--- BEGIN DATASET EXTRACT ---
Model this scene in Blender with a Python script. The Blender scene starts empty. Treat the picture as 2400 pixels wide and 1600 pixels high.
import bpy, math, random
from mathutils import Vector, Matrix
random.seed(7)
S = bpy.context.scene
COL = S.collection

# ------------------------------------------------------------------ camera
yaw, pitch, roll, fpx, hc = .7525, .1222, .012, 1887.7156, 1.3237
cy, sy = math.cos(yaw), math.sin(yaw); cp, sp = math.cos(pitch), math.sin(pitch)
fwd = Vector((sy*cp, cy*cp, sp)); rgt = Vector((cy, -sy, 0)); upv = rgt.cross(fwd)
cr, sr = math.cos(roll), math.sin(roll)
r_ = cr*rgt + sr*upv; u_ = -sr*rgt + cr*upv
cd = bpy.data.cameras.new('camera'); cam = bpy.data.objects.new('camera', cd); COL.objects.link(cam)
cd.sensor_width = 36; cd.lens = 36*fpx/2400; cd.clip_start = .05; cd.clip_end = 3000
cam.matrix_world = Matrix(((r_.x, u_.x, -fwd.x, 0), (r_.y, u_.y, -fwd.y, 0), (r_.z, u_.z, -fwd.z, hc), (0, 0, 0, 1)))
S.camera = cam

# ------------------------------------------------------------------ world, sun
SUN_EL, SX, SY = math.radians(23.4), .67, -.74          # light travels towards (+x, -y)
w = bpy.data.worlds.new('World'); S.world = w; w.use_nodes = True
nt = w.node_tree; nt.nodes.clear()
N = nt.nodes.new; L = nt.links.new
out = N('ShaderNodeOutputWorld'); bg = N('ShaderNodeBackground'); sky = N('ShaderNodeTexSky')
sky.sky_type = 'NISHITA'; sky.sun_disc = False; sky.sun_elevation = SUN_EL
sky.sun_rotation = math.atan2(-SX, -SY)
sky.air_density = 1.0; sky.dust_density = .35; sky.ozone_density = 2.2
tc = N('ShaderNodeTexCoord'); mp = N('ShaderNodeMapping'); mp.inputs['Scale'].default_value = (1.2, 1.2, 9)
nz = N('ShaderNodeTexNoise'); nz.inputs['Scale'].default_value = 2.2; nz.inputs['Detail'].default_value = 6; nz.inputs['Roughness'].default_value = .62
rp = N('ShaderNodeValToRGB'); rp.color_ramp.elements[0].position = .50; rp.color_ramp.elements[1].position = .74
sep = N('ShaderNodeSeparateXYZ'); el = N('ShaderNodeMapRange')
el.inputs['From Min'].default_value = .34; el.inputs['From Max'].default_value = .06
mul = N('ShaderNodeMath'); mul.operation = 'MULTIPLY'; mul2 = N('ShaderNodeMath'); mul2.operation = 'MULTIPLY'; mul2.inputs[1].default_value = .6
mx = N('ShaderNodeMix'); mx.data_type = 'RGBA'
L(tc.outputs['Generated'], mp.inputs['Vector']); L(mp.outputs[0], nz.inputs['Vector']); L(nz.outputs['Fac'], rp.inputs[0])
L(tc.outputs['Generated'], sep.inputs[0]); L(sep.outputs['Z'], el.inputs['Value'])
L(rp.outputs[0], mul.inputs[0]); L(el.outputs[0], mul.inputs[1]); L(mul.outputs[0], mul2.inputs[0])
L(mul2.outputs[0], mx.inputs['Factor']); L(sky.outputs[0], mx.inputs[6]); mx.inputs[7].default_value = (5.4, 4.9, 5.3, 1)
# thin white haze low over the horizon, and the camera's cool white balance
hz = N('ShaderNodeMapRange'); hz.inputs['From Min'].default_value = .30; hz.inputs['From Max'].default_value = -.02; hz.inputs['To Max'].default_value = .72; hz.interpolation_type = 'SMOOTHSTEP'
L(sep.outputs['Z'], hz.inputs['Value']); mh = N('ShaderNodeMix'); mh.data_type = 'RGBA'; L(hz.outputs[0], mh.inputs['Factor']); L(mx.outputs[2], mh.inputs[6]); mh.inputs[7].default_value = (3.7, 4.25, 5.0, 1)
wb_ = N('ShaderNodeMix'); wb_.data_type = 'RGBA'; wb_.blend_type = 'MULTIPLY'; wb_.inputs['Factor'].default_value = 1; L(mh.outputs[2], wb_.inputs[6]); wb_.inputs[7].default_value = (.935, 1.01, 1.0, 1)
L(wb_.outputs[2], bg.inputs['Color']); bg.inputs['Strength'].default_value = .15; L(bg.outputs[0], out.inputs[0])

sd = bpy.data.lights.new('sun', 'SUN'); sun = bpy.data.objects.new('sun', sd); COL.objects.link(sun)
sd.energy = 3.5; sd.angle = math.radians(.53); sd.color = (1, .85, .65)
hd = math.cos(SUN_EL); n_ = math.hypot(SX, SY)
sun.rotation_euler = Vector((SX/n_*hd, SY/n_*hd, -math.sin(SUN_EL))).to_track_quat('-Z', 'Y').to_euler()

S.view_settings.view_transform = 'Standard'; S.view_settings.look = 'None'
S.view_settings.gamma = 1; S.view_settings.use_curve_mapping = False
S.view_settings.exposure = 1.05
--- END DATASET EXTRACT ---
Give back the listing exactly, please, from its first line to the line containing "COL = S.collection", inclusive, and nothing past that line.

Model this scene in Blender with a Python script. The Blender scene starts empty. Treat the picture as 2400 pixels wide and 1600 pixels high.
import bpy, math, random
from mathutils import Vector, Matrix
random.seed(7)
S = bpy.context.scene
COL = S.collection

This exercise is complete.